Ennio Quirino Visconti (November 1, 1751 – February 7, 1818) was an Italian antiquarian and art historian, papal Prefect of Antiquities, and the leading expert of his day in the field of ancient Roman sculpture. His son, Pietro Ercole Visconti, edited Versi di Ennio Quirino Visconti, raccolti per cura di Pietro Visconti while Louis Visconti became a noted architect in France. His brother, Filippo Aurelio Visconti (died 1830) was also a classical scholar, who published the Museo Chiaramonti, a successor to the Museo Pio-Clementino.
Born in Rome, he was the son of Giovanni Battista Antonio Visconti (1722–1784), the curator of Clement XIV, who reorganised and restored the papal collection of antiquities, as the Museo Pio-Clementina. Appointed by Pope Pius VI to succeed his father in the position, the brilliant and precocious Visconti took up his father's position as conservator of the Capitoline Museums in Rome in 1787; he assisted his father in producing the first volume of the Museo Pio-Clementino (1782) and produced the six remaining volumes himself, completing the last in 1807; this catalogue of the Roman sculpture and antiquities in the Vatican collections, published in the course of many years, "made an impact on archaeological studies second only to that of Winckelmann." He also published the antiquities collected in Greece by Sir Richard Worsley in Museum Worsleyanum (1794) and the sculptures in the Villa Borghese, (1796).
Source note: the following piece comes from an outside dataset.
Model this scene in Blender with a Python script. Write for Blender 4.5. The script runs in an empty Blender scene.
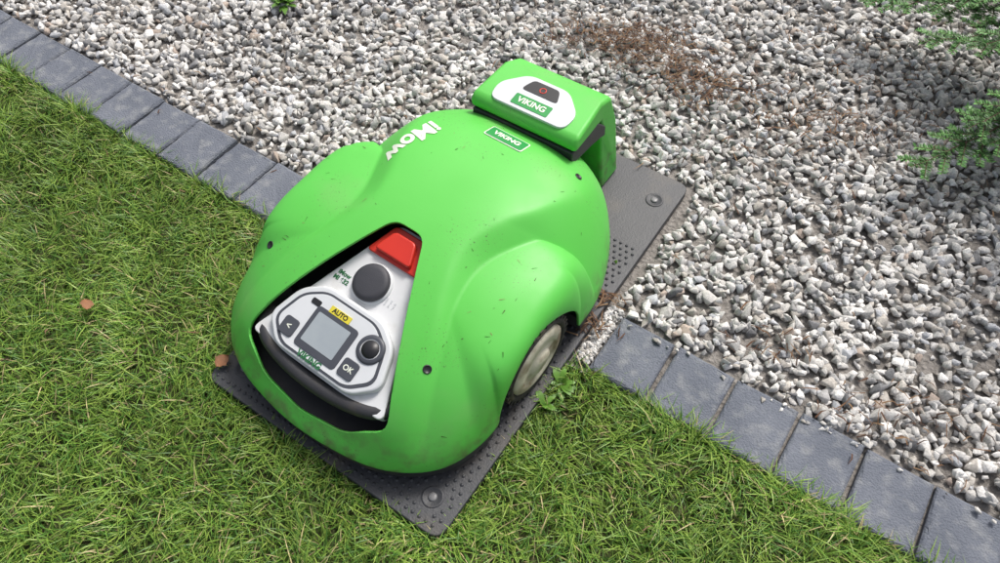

In 1798, he became one of five consuls of the short-lived Roman Republic. With the restoration of papal control in Rome he had to emigrate to Paris, where his presence was most welcome: "this event we considered as one of the happiest results of our victories", wrote the antiquary Aubin-Louis Millin de Grandmaison. At the end of 1799 he became curator of antiquities of the Musée Napoleon housed in the Louvre, many of which were familiar to him as booty removed under the stipulations of the Treaty of Tolentino (1796); his descriptions were published by Robillard-Perronville in Le Musée français; In 1803 he was made professor of archaeology at the Institut de France. In Paris he published a series of portraits of famous men of Antiquity: Iconographie Grecque, 3 vols. 1808, and a first volume of Iconographie Romaine, 1818. At his death, extended obituaries were published by Quatremère de Quincy and others.